As you saw, there were a few problems with this patch. However I also
found something more fundamental.
On machines where XDG_RUNTIME_DIR is set to /run/user/$UID, it fails
badly when run as root:
Original error from libvirt: internal error: process exited while
connecting to monitor: 2016-02-08T19:17:42.375986Z qemu-system-x86_64:
-chardev
socket,id=charserial0,path=/run/user/0/libguestfsdittS9/console.sock:
Failed to connect socket: Permission denied [code=1 int1=-1]
This is because libvirt runs the appliance as qemu.qemu, which cannot
access /run/user/0 (mode 0700).
This is the default configuration when accessing a remote machine
using `ssh root@remote virt-tool ...'
This is not due to the work itself, but to the limitations coming from
other parties involved (libvirt in this case).
I think we should drop all references to XDG_RUNTIME_DIR (as I noted
before, I don't have a high regard for freedesktop pseudo-standards,
which I believe are just a way for some people to "policy launder"
junk into Linux).
There isn't any needed to scrap everything at the first issue, there
actually is a way to make this work better.
Also, not having high regards does not automatically mean that things
are obnoxious, not that there isn't any middle ground possible.
The attached patch does that.
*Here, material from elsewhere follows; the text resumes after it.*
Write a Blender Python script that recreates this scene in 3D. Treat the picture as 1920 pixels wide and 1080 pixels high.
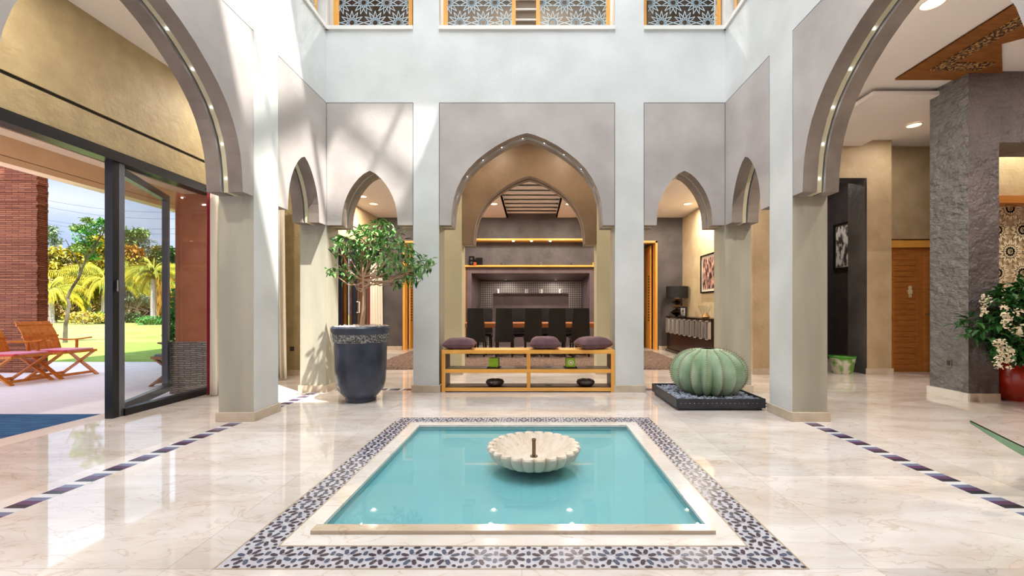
import bpy, bmesh, math, random
from mathutils import Vector, Matrix, noise
random.seed(7)
S = bpy.context.scene
COL = S.collection
for o in list(bpy.data.objects): bpy.data.objects.remove(o)
R = math.radians
PI = math.pi
# ---------------------------------------------------------------- camera, sky, sun, large lights, exposure
cd = bpy.data.cameras.new('camera'); cam = bpy.data.objects.new('camera', cd); COL.objects.link(cam)
cam.location = (0, 0, 1.1); cam.rotation_euler = (R(90), 0, 0)
cd.sensor_width = 36; cd.lens = 36*800/1920; cd.shift_x = -40/1920; cd.shift_y = 38/1920
cd.clip_start = 0.05; cd.clip_end = 500
S.camera = cam
S.view_settings.view_transform = 'Standard'; S.view_settings.look = 'None'
S.view_settings.gamma = 1; S.view_settings.use_curve_mapping = False
S.view_settings.exposure = 0.12

W = bpy.data.worlds.new('sky'); S.world = W; W.use_nodes = True
nt = W.node_tree; nt.nodes.clear()
def N(t, typ, **kw):
    n = t.nodes.new(typ)
    for k, v in kw.items(): setattr(n, k, v)
    return n
wo = N(nt, 'ShaderNodeOutputWorld'); bg = N(nt, 'ShaderNodeBackground')
tc = N(nt, 'ShaderNodeTexCoord'); sx = N(nt, 'ShaderNodeSeparateXYZ')
nt.links.new(tc.outputs['Generated'], sx.inputs[0])
mp = N(nt, 'ShaderNodeMapping'); mp.inputs['Scale'].default_value = (1, 1, 3.5)
nt.links.new(tc.outputs['Generated'], mp.inputs[0])
nz = N(nt, 'ShaderNodeTexNoise'); nz.inputs['Scale'].default_value = 2.2; nz.inputs['Detail'].default_value = 8
nt.links.new(mp.outputs[0], nz.inputs['Vector'])
cr = N(nt, 'ShaderNodeValToRGB'); cr.color_ramp.elements[0].position = .40; cr.color_ramp.elements[1].position = .60
cr.color_ramp.elements[0].color = (.46, .58, .86, 1); cr.color_ramp.elements[1].color = (.86, .90, .99, 1)
nt.links.new(nz.outputs[0], cr.inputs[0]); nt.links.new(cr.outputs[0], bg.inputs[0])
mr = N(nt, 'ShaderNodeMapRange'); mr.inputs[1].default_value = .24; mr.inputs[2].default_value = .6
mr.inputs[3].default_value = 1.12; mr.inputs[4].default_value = 3.2
nt.links.new(sx.outputs[2], mr.inputs[0]); nt.links.new(mr.outputs[0], bg.inputs[1])
nt.links.new(bg.outputs[0], wo.inputs[0])

def light(name, typ, loc, energy, color=(1,1,1), size=1, size_y=None, direction=None, spot=None):
    l = bpy.data.lights.new(name, typ); l.energy = energy; l.color = color
    if typ == 'AREA':
        if size_y: l.shape = 'RECTANGLE'; l.size = size; l.size_y = size_y
        else: l.shape = 'DISK'; l.size = size
    elif typ == 'SUN': l.angle = size
    else: l.shadow_soft_size = size
    if spot: l.spot_size = spot; l.spot_blend = .6
    o = bpy.data.objects.new(name, l); COL.objects.link(o); o.location = loc
    if direction: o.rotation_euler = Vector(direction).to_track_quat('-Z', 'Y').to_euler()
    return o
SUND = Vector((-.39, .345, -1))
light('sun', 'SUN', (5, -5, 20), 12.5, (1, .95, .87), R(.7), direction=SUND)
light('skylight_fill', 'AREA', (-.1, 2.3, 11.2), 560, (.92, .96, 1), 5.0, 5.6, direction=(0, 0, -1))  # added area lamp below the roof, standing in for light from the sky

# ---------------------------------------------------------------- materials
def lin(c):
    return tuple(((v/255)/12.92 if v/255 <= .04045 else ((v/255+.055)/1.055)**2.4) for v in c)
M = {}
def mat(name, rgb, rough=.6, rgb2=None, scale=4, stretch=(1,1,1), bump=0, bscale=None, metal=0, spec=.5, detail=6,
        lo=.35, hi=.65, emit=None, estr=0, alpha=None, trans=0, ior=1.45, coat=0, sss=0, rough2=None, bdist=.02):
    m = bpy.data.materials.new(name); m.use_nodes = True; M[name] = m
    t = m.node_tree; b = t.nodes['Principled BSDF']
    b.inputs['Base Color'].default_value = (*lin(rgb), 1)
    b.inputs['Roughness'].default_value = rough; b.inputs['Metallic'].default_value = metal
    b.inputs['Specular IOR Level'].default_value = spec; b.inputs['IOR'].default_value = ior
    b.inputs['Transmission Weight'].default_value = trans; b.inputs['Coat Weight'].default_value = coat
    if emit: b.inputs['Emission Color'].default_value = (*lin(emit), 1); b.inputs['Emission Strength'].default_value = estr
    if rgb2 or bump:
        tc = N(t, 'ShaderNodeTexCoord'); mp = N(t, 'ShaderNodeMapping'); mp.inputs['Scale'].default_value = stretch
        t.links.new(tc.outputs['Object'], mp.inputs[0])
        nz = N(t, 'ShaderNodeTexNoise'); nz.inputs['Scale'].default_value = scale; nz.inputs['Detail'].default_value = detail
        t.links.new(mp.outputs[0], nz.inputs['Vector'])
        if rgb2:
            cr = N(t, 'ShaderNodeValToRGB'); e = cr.color_ramp.elements
            e[0].position = lo; e[1].position = hi; e[0].color = (*lin(rgb), 1); e[1].color = (*lin(rgb2), 1)
            t.links.new(nz.outputs[0], cr.inputs[0]); t.links.new(cr.outputs[0], b.inputs['Base Color'])
        if bump:
            n2 = nz
            if bscale:
                n2 = N(t, 'ShaderNodeTexNoise'); n2.inputs['Scale'].default_value = bscale; n2.inputs['Detail'].default_value = 5
                t.links.new(mp.outputs[0], n2.inputs['Vector'])
            bp = N(t, 'ShaderNodeBump'); bp.inputs['Strength'].default_value = bump; bp.inputs['Distance'].default_value = bdist
            t.links.new(n2.outputs[0], bp.inputs['Height']); t.links.new(bp.outputs[0], b.inputs['Normal'])
    return m
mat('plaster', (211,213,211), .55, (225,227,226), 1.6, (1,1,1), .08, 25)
mat('panel', (176,168,164), .5, (196,189,185), 1.8, (1,1,1), .12, 14)
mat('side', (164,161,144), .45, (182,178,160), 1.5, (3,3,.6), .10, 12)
mat('archdark', (122,110,101), .5, (146,134,124), 3, (1,1,1), .1, 14)
mat('warmpanel', (122,100,78), .45, (140,118,94), 2.5, (1,1,1), .12, 14)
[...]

Note the get-sockdir function now
returns the hard-coded value "/tmp", which may or may not be a good
idea.
NACK for me.
Attached there is a (IMHO) better approach to the issue found with
libvirt: since only root needs particular changes, then limit them only
for this user. After all, we all recommend using libguestfs and its
tools as normal user as much as possible, right? So we shouldn't make
the common user case worse only for non-recommended use cases.